Porque ¿qué hace uno con los hijos, sino “tenerles”? Ni siquiera es tanto la parte de tenerlos. Tenerlos: extraño mexicanismo para el acto de parirlos, de traerlos al mundo: tuvo una hija, tuvimos un hijo, equiparando creación a posesión como una manera de reconciliarse con la demandante evidencia envuelta en mantas de que contribuimos a incrementar la población mundial. “¡Soy mejor que ustedes!” bromeaba Jerry Seinfield, otro famoso neoyorquino, en su acto: “¡Puedo hacer mi propia gente!”. Lo que no agrega tras las risas que ha causado es que la mayoría de nosotros no tiene una clara idea de qué hacer exactamente con esa gente que “hicimos”. ¿Qué hace pues uno, como padre, con los hijos? Ese Shylock difuso que es la paternidad sí que cobró su fianza: no una sino tres libras de carne tuya (para los que se aventuraron como yo, no una sino tres veces en la bravata) que ahora van por ahí, sembrando historias que no comparten del todo contigo. Un dios demiurgo, alfarero, tomó una costilla, o algún otro hueso inútil que no has echado en falta, y lo partió en tres trozos, los mezcló con barro primordial, pedrusco y ramitas, les insufló una vida que bien podría haber compartido contigo, pues nunca viene mal un poco más de vida a ciertas alturas de este viaje al que llamamos existir, y ahora, ya se dijo, van por ahí tejiendo risas, desplegando angustias, temores, teorías, fugaces alegrías, como el vendedor que exhibe paños ante la clientela, para mostrarles la calidad, los detalles del artesano, mientras esconde maliciosamente algún desliz, los siempre presentes defectos de fábrica. ¿Qué hacemos los hombres con los hijos? ¿Desde la inutilidad del no lactar, la opacidad de no ser el primer puerto de consuelo, desde nuestra falta aciaga de pechos suaves, de caderas anchas, de voces agudas para confortar, de oídos superhumanos para escuchar lamentos, quejas, suspiros que sólo una madre escucha? ¿Qué hacemos tan hombres y tan inútiles?

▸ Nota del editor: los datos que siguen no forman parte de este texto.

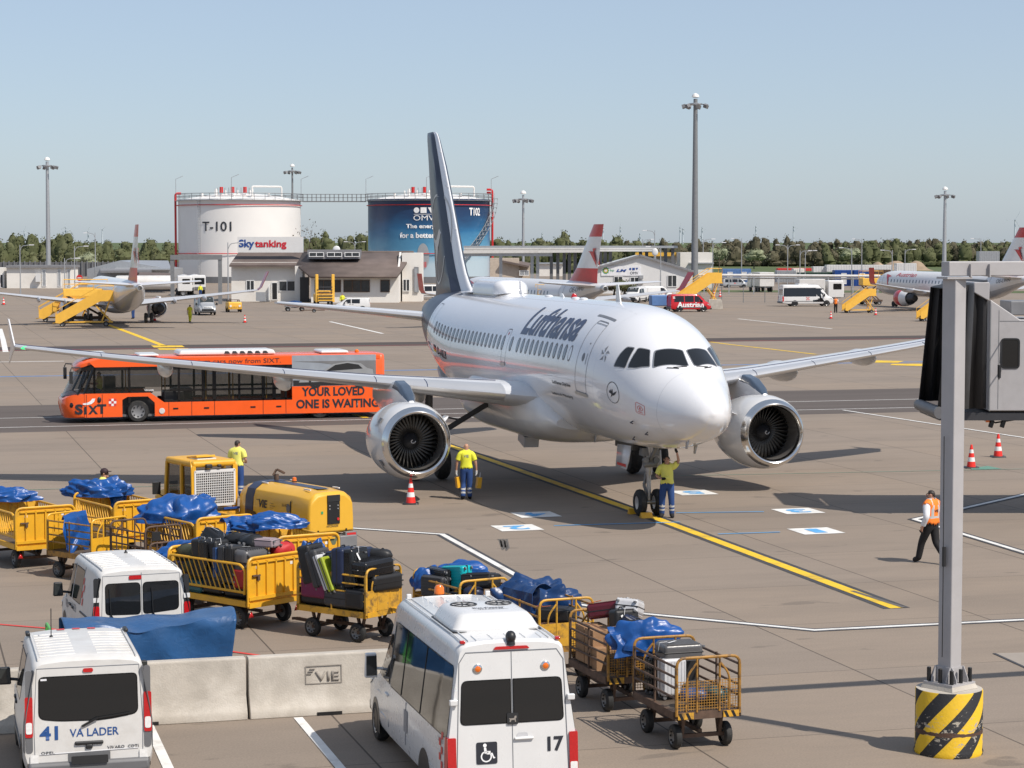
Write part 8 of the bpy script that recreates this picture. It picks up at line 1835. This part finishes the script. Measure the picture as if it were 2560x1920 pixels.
SG = thing('roof_sign', 'large white roof sign reading Skytanking in blue and red', 'sign', (0, 0, 0)); boxb(SG, 'sign_board', 595, 759, 592, 631, 291, .5, 'white_paint')
k = 291/CAM_F; decal('lettering', fitw(text2d('Sky', 1, .03), 39*k, 25*k), lambda u, v: Vector((XX(618, 291)+u, 290.95, ZZ(611, 291)+v)), M_('sign_blue'), SG); decal('lettering', fitw(text2d('tanking', 1, .03), 79*k, 23*k), lambda u, v: Vector((XX(678, 291)+u, 290.95, ZZ(611.5, 291)+v)), M_('sign_red'), SG)
# gate frame, grey shed, small white building, noise wall
GF = thing('gate_frame', 'grey steel portal frame standing before the white tank', 'gate frame', (0, 0, 0)); mb = MB()
for px in (432, 551): mb.box((XX(px, 278), 278, ZZ(648, 278)/2), (.45, .45, ZZ(648, 278)))
mb.box(((XX(428, 278)+XX(556, 278))/2, 278, ZZ(643, 278)), (XX(556, 278)-XX(428, 278), .6, .6)); mb.build('portal', M_('grey_steel'), GF)
SH = thing('shed', 'long grey metal shed with low gabled roof left of the white tank', 'shed', (0, 0, 0)); YS = 400
MB().prism([(XX(219, YS), 0), (XX(430, YS), 0), (XX(430, YS), ZZ(672, YS)), (XX(300, YS), ZZ(651, YS)), (XX(219, YS), ZZ(672, YS))], lambda u, v: (u, YS, v), lambda u, v: (u, YS+14, v)).build('wall', M_('galv'), SH)
slab('roof', (XX(290, YS), YS-1.5, ZZ(672, YS)), (XX(432, YS), YS-1.5, ZZ(671, YS)), (XX(405, YS), YS+8, ZZ(652, YS)), (XX(296, YS), YS+8, ZZ(651, YS)), .25, 'galv', SH)
slab('canopy', (XX(252, 392), 392, ZZ(676, 392)), (XX(380, 392), 392, ZZ(675, 392)), (XX(380, 400), 400, ZZ(671, 400)), (XX(252, 400), 400, ZZ(671, 400)), .4, 'roof_grey', SH); slab('canopy', (XX(345, 340), 340, ZZ(692, 340)), (XX(437, 340), 340, ZZ(697, 340)), (XX(425, 348), 348, ZZ(682, 348)), (XX(350, 348), 348, ZZ(680, 348)), .2, 'roof_brown', SH)
SW = thing('small_building', 'small white flat roofed building at the far left apron edge', 'building', (0, 0, 0)); boxb(SW, 'wall', 18, 179, 669, 721, 373, 6, 'wall_white'); boxb(SW, 'roof', 16, 181, 663, 669, 372.5, 7, 'roof_grey')
for a, b in ((107, 116), (146, 153), (170, 177)): windowp(SW, a, b, 674, 715, 373, 1, 'frame_white', 'galv', 'door')
boxb(SW, 'air_unit', 90, 101, 684, 704, 372, .8, 'white_paint')
t = thing('small_building', 'pale hut cut by the left edge of the picture', 'building', (0, 0, 0)); boxb(t, 'wall', -60, 12, 669, 722, 374, 6, 'wall_white'); windowp(t, 2, 9, 686, 718, 374, 1, 'frame_white', 'window_far', 'door')
t = thing('noise_wall', 'long dark grey noise wall in front of the left trees', 'wall', (0, 0, 0)); boxb(t, 'panel', -300, 460, 655, 690, 470, .4, 'plastic_grey'); mb = MB()
for k in range(60): mb.box((XX(-300+k*13, 470), 469.8, ZZ(672, 470)), (.2, .3, 3.4))
mb.build('wall_post', M_('grey_steel'), t)
# pipe bridge
PB = thing('pipe_bridge', 'long steel pipe bridge on dark posts right of the blue tank', 'pipe bridge', (0, 0, 0)); Yp = 350; mb = MB()
mb.box(((XX(1160, Yp)+XX(1690, Yp))/2, Yp, ZZ(617, Yp)), (XX(1690, Yp)-XX(1160, Yp), 6, .35)); mb.box(((XX(1150, 330)+XX(1380, 330))/2, 330, ZZ(636, 330)), (XX(1380, 330)-XX(1150, 330), 1.2, .5)); mb.build('deck', M_('galv'), PB)
mb = MB()
for z_ in (622, 626): MB().bar((XX(1160, 347), 347, ZZ(z_, 347)), (XX(1640, 347), 347, ZZ(z_, 347)), .3).build('pipe', M_('white_dirty'), PB)
MB().bar((XX(1150, 329), 329, ZZ(630, 329)), (XX(1460, 329), 329, ZZ(628, 329)), .35).build('pipe', M_('white_dirty'), PB)
for px in (1252, 1330, 1344, 1378, 1394, 1410, 1423, 1437, 1455, 1500, 1512, 1525, 1600, 1615, 1662, 1680): MB().box((XX(px, Yp), Yp-1, ZZ(620, Yp)/2), (.5, .5, ZZ(620, Yp))).build('post', M_('plastic_grey' if px > 1360 else 'galv'), PB)
t = thing('beige_hut', 'beige building with brown lean to roof beside the blue tank', 'building', (0, 0, 0)); boxb(t, 'wall', 1225, 1298, 645, 704, 372, 6, 'beige_wall'); slab('roof', (XX(1256, 371), 371, ZZ(651, 371)), (XX(1322, 371), 371, ZZ(664, 371)), (XX(1326, 378), 378, ZZ(657, 378)), (XX(1260, 378), 378, ZZ(645, 378)), .3, 'roof_brown', t); windowp(t, 1299, 1322, 676, 688, 371.5, 2, 'frame_white', 'galv')
boxb(t, 'wall', 1298, 1325, 664, 704, 373, 4, 'beige_wall')
t = thing('white_hut', 'plain white block building behind the pipe bridge posts', 'building', (0, 0, 0)); boxb(t, 'wall', 1346, 1408, 660, 690, 395, 6, 'wall_white'); boxb(t, 'roof', 1344, 1410, 657, 660, 394.5, 7, 'galv')
# white gabled fuel office
FO = thing('gabled_building', 'white gabled building with oil company logos behind the red van', 'building', (0, 0, 0)); Yf = 335
MB().prism([(XX(1484, Yf), 0), (XX(1731, Yf), 0), (XX(1731, Yf), ZZ(676, Yf)), (XX(1600, Yf), ZZ(638, Yf)), (XX(1484, Yf), ZZ(670, Yf))], lambda u, v: (u, Yf, v), lambda u, v: (u, Yf+14, v)).build('wall', M_('white_paint'), FO)
slab('roof', (XX(1598, Yf), Yf-.5, ZZ(635, Yf)), (XX(1734, Yf), Yf-.5, ZZ(677, Yf)), (XX(1734, Yf+14), Yf+14, ZZ(676, Yf+14)), (XX(1598, Yf+14), Yf+14, ZZ(636, Yf+14)), .3, 'roof_grey', FO); slab('roof', (XX(1481, Yf), Yf-.5, ZZ(670, Yf)), (XX(1599, Yf), Yf-.5, ZZ(635.5, Yf)), (XX(1599, Yf+14), Yf+14, ZZ(636, Yf+14)), (XX(1481, Yf+14), Yf+14, ZZ(668, Yf+14)), .3, 'roof_grey', FO)
for a, b, c, d_ in ((1535, 1556, 691, 712), (1576, 1596, 693, 712), (1669, 1691, 688, 716)): windowp(FO, a, b, c, d_, Yf-.02, 2)
boxb(FO, 'air_unit', 1598, 1608, 688, 696, Yf-.7, .7, 'galv'); boxb(FO, 'air_unit', 1598, 1608, 701, 710, Yf-.7, .7, 'galv')
sb = boxb(FO, 'sign_board', 1503, 1602, 665, 689, Yf-.12, .1, 'white_cloth'); k = Yf/CAM_F
def fo(name, bm, px, py, m): decal(name, bm, lambda u, v: Vector((XX(px, Yf)+u, Yf-.15, ZZ(py, Yf)+v)), M_(m), FO)
pet = lambda n, r0, r1, off=0: [((r0 if j % 2 else r1)*cos(PI*j/n+off), (r0 if j % 2 else r1)*sin(PI*j/n+off)) for j in range(2*n)]
fo('sun_emblem', bm2d([pet(9, .42, .56)]), 1514, 676, 'badge_green'); decal('sun_emblem', bm2d([pet(9, .26, .38)]), lambda u, v: Vector((XX(1514, Yf)+u, Yf-.16, ZZ(676, Yf)+v)), M_('yellow'), FO); decal('sun_emblem', bm2d([circ(.2, 12)]), lambda u, v: Vector((XX(1514, Yf)+u, Yf-.17, ZZ(676, Yf)+v)), M_('white_paint'), FO)
fo('lettering', fitw(text2d('bp', 1), .6, .45), 1530, 676, 'badge_green'); fo('lettering', fitw(text2d('LM', 1, .05, .3), 1.6, .42), 1553, 676, 'sign_blue'); fo('lettering', fitw(text2d('OMV', 1, 0), 1.25, .42), 1585, 682, 'text_dark')
fo('logo_shape', bm2d([[(-.6+.18*cos(2*PI*j/12), .18*sin(2*PI*j/12)) for j in range(12)], [(-.3, -.18), (.1, -.18), (.1, .18), (-.3, .18)], [(.2, .18), (.62, .18), (.41, -.18)]]), 1585, 672, 'sign_blue')
MB().sphere((XX(1639, Yf), Yf+2, ZZ(630, Yf)), .6, 14, 0, (.8, .3, 1)).build('satellite_dish', M_('white_paint'), FO); MB().cyl((XX(1639, Yf), Yf+2, ZZ(642, Yf)-.3), (XX(1639, Yf), Yf+2, ZZ(632, Yf)), .08).build('dish_mast', M_('galv'), FO)
t = thing('flat_building', 'white flat roofed building with yellow band behind the gabled one', 'building', (0, 0, 0)); boxb(t, 'wall', 1700, 1782, 631, 720, 352, 8, 'wall_white'); boxb(t, 'fascia', 1588, 1702, 631, 640, 360, 1, 'yellow_far'); boxb(t, 'wall', 1640, 1702, 640, 700, 361, 6, 'wall_white'); boxb(t, 'ledge', 1722, 1784, 656, 659, 351.5, 1, 'galv')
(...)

Apenas no estorbar, no joderles la vida, no ser más idiotas que lo habitual, lo justo. No estorbar y no hacerles más violento un mundo que ya lo es bastante sin nuestra ayuda.

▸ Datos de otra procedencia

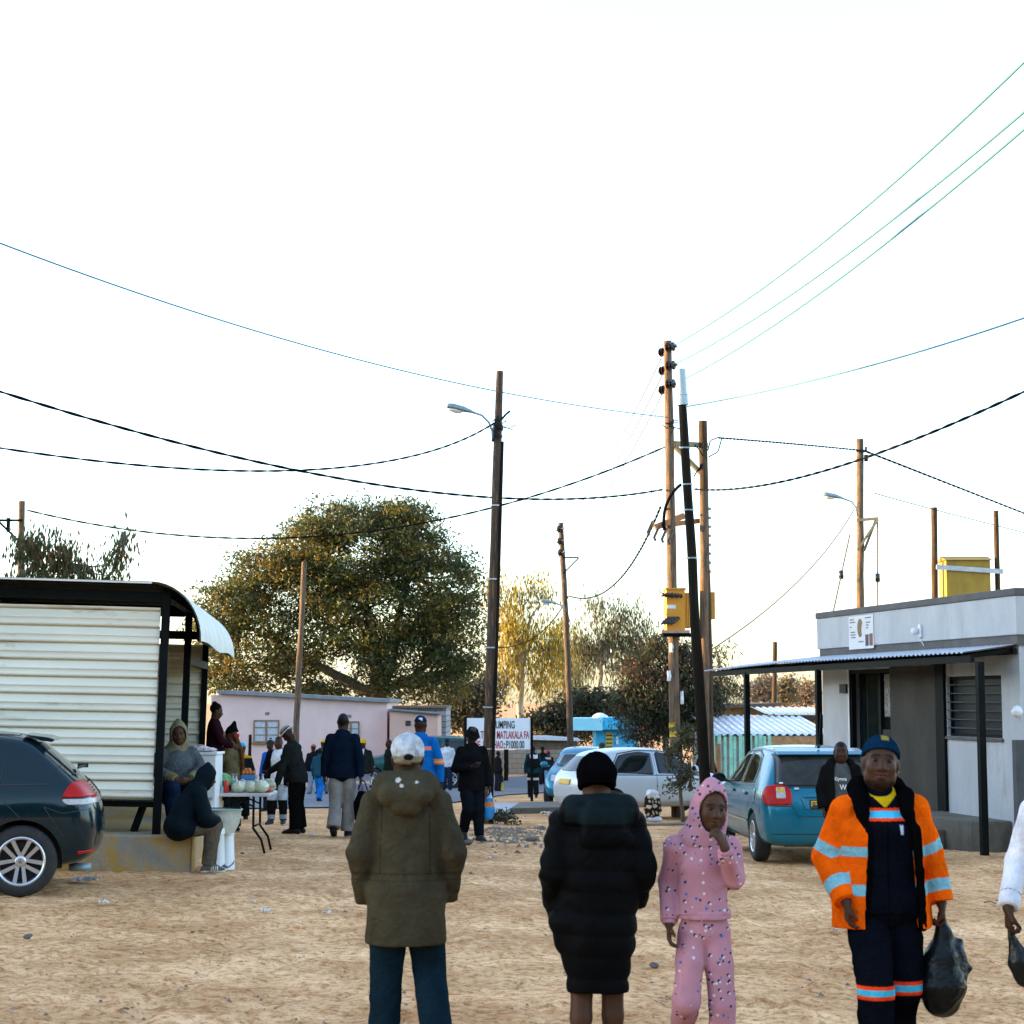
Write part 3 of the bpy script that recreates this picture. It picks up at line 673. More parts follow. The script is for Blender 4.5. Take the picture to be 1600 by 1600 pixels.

Esa noche, tras dejar la fiesta sin pastel, humillar a su esposa, confundir a sus niños, Don aparecerá por fin en la casa ya sin invitados, llegando sin una sola explicación, pero por fin con el pastel y, además, con un perro para su hija. Porque, ya se sabe, todo lo que necesita una niña, realmente, es un perro. Los perros te cuidan, te escuchan.